TO BE DONE:
Leaving out every picture, retype the lines below from the top through the one that contains "cord('M8', lp, 'tangled".
--------
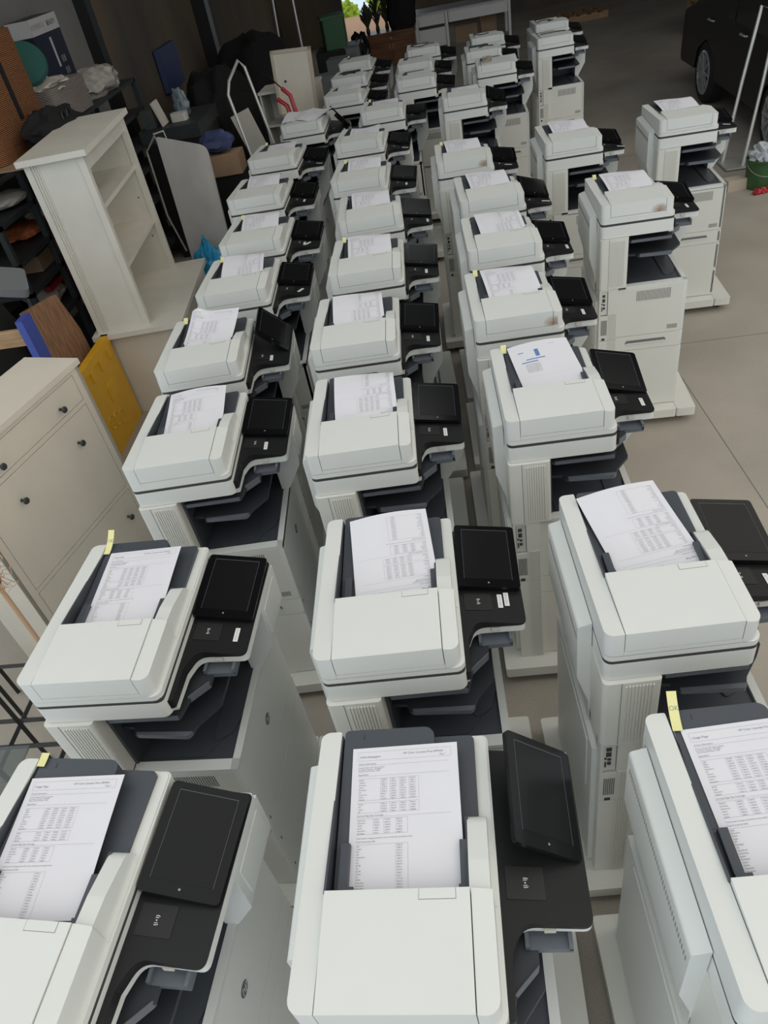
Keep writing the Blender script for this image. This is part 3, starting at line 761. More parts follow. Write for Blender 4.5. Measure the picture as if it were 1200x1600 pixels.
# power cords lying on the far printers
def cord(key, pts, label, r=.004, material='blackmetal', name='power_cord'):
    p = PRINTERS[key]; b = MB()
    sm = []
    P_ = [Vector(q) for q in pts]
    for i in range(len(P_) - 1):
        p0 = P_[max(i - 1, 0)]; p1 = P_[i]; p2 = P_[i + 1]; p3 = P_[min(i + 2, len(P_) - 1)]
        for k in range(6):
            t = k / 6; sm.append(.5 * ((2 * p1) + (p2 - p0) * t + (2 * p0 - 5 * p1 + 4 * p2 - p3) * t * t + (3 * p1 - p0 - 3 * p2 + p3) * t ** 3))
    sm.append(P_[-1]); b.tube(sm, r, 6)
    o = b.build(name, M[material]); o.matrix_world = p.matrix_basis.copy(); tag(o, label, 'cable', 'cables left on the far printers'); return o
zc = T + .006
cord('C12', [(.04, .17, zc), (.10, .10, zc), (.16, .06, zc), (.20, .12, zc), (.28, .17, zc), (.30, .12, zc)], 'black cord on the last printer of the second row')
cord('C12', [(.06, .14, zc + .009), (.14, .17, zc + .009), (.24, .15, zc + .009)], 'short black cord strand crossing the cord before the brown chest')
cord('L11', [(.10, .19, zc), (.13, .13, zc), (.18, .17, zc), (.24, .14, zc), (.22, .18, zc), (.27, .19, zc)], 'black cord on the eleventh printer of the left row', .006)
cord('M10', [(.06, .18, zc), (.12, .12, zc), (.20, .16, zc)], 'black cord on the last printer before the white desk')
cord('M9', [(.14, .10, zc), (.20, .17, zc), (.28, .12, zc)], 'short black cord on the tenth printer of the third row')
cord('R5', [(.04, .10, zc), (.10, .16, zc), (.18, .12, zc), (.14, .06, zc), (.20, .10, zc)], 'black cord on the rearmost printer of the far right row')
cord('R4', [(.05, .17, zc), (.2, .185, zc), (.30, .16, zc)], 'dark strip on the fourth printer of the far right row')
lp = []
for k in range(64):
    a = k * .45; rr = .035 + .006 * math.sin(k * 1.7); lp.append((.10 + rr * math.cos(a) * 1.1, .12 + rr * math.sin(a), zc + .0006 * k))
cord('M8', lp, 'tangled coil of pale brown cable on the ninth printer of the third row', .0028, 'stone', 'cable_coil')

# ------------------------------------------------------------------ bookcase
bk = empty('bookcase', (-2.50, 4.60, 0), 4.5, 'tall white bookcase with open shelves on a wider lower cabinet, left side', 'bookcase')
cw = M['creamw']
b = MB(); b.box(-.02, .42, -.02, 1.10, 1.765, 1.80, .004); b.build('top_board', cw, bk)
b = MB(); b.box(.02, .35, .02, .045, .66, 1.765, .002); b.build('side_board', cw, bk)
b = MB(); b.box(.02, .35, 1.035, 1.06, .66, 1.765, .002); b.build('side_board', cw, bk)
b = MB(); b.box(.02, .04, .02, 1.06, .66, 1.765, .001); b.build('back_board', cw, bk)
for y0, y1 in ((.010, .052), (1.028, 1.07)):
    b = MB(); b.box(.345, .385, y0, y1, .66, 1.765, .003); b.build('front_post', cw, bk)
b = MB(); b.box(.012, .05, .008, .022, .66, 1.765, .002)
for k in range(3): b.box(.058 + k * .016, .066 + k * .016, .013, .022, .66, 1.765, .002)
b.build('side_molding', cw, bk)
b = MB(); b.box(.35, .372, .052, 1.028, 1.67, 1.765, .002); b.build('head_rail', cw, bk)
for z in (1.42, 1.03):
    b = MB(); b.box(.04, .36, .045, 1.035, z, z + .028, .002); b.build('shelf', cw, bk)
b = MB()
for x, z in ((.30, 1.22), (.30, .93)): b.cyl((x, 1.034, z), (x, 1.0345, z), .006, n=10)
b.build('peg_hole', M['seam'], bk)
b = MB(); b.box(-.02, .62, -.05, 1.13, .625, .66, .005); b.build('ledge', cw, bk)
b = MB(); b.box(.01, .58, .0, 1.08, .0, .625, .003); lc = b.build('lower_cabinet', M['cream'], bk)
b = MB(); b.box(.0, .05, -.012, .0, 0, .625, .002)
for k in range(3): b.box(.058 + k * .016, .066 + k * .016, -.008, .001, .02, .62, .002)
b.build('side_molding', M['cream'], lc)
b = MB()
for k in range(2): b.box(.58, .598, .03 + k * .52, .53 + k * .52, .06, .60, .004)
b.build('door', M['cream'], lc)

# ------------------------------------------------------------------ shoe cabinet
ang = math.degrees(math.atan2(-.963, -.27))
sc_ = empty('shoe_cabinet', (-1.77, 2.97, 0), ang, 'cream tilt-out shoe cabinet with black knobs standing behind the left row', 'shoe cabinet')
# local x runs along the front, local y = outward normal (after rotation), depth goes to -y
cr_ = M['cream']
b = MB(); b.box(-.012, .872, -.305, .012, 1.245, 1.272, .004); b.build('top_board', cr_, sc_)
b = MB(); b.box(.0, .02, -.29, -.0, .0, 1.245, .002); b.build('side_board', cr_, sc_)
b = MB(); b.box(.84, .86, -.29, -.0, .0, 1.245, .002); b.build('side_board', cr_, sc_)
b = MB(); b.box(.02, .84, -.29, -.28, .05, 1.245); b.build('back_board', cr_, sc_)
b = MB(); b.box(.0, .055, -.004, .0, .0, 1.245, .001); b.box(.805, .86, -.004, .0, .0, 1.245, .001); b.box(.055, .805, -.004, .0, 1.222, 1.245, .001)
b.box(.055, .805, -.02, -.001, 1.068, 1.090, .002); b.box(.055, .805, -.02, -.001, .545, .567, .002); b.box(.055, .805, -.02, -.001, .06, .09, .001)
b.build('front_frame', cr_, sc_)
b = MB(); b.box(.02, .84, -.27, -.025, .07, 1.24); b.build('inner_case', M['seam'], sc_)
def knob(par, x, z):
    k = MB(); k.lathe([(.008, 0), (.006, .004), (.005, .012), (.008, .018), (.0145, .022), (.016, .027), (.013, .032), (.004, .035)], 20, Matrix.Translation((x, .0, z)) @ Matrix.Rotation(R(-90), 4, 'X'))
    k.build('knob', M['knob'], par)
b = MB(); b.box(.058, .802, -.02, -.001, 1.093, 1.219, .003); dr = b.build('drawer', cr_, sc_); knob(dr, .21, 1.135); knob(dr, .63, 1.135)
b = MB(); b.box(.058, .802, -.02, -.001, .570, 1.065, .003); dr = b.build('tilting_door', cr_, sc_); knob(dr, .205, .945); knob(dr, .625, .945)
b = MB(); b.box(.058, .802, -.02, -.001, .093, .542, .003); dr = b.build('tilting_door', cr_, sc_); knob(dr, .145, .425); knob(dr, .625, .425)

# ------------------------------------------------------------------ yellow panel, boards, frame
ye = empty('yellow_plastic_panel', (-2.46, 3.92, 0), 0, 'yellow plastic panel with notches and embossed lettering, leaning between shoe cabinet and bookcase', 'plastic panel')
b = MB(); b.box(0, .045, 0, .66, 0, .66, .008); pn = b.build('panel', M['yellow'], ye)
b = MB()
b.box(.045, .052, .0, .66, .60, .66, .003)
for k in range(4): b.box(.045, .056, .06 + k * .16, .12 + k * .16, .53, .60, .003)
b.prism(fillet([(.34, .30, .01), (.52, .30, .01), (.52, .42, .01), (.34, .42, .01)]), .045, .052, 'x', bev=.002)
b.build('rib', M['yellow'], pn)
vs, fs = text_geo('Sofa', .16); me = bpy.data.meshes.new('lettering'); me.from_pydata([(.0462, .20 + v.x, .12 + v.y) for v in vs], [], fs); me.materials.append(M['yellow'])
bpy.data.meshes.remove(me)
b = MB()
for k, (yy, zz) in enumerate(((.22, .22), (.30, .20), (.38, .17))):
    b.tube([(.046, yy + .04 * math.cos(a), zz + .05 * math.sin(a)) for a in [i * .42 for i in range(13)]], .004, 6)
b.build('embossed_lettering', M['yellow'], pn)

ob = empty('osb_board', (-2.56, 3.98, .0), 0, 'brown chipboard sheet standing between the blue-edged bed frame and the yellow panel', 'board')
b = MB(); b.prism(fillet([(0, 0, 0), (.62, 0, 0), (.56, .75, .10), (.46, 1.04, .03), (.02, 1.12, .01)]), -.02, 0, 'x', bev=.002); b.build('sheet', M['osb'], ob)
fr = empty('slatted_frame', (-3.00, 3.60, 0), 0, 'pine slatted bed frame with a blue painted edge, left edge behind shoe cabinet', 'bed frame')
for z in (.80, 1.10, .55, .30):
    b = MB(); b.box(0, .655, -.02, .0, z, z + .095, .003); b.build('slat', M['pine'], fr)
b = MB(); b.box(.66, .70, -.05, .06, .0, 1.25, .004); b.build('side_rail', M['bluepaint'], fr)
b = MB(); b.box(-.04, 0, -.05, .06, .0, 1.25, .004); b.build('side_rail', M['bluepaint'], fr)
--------
TASK RESPONSE:
Keep writing the Blender script for this image. This is part 3, starting at line 761. More parts follow. Write for Blender 4.5. Measure the picture as if it were 1200x1600 pixels.
# power cords lying on the far printers
def cord(key, pts, label, r=.004, material='blackmetal', name='power_cord'):
    p = PRINTERS[key]; b = MB()
    sm = []
    P_ = [Vector(q) for q in pts]
    for i in range(len(P_) - 1):
        p0 = P_[max(i - 1, 0)]; p1 = P_[i]; p2 = P_[i + 1]; p3 = P_[min(i + 2, len(P_) - 1)]
        for k in range(6):
            t = k / 6; sm.append(.5 * ((2 * p1) + (p2 - p0) * t + (2 * p0 - 5 * p1 + 4 * p2 - p3) * t * t + (3 * p1 - p0 - 3 * p2 + p3) * t ** 3))
    sm.append(P_[-1]); b.tube(sm, r, 6)
    o = b.build(name, M[material]); o.matrix_world = p.matrix_basis.copy(); tag(o, label, 'cable', 'cables left on the far printers'); return o
zc = T + .006
cord('C12', [(.04, .17, zc), (.10, .10, zc), (.16, .06, zc), (.20, .12, zc), (.28, .17, zc), (.30, .12, zc)], 'black cord on the last printer of the second row')
cord('C12', [(.06, .14, zc + .009), (.14, .17, zc + .009), (.24, .15, zc + .009)], 'short black cord strand crossing the cord before the brown chest')
cord('L11', [(.10, .19, zc), (.13, .13, zc), (.18, .17, zc), (.24, .14, zc), (.22, .18, zc), (.27, .19, zc)], 'black cord on the eleventh printer of the left row', .006)
cord('M10', [(.06, .18, zc), (.12, .12, zc), (.20, .16, zc)], 'black cord on the last printer before the white desk')
cord('M9', [(.14, .10, zc), (.20, .17, zc), (.28, .12, zc)], 'short black cord on the tenth printer of the third row')
cord('R5', [(.04, .10, zc), (.10, .16, zc), (.18, .12, zc), (.14, .06, zc), (.20, .10, zc)], 'black cord on the rearmost printer of the far right row')
cord('R4', [(.05, .17, zc), (.2, .185, zc), (.30, .16, zc)], 'dark strip on the fourth printer of the far right row')
lp = []
for k in range(64):
    a = k * .45; rr = .035 + .006 * math.sin(k * 1.7); lp.append((.10 + rr * math.cos(a) * 1.1, .12 + rr * math.sin(a), zc + .0006 * k))
cord('M8', lp, 'tangled coil of pale brown cable on the ninth printer of the third row', .0028, 'stone', 'cable_coil')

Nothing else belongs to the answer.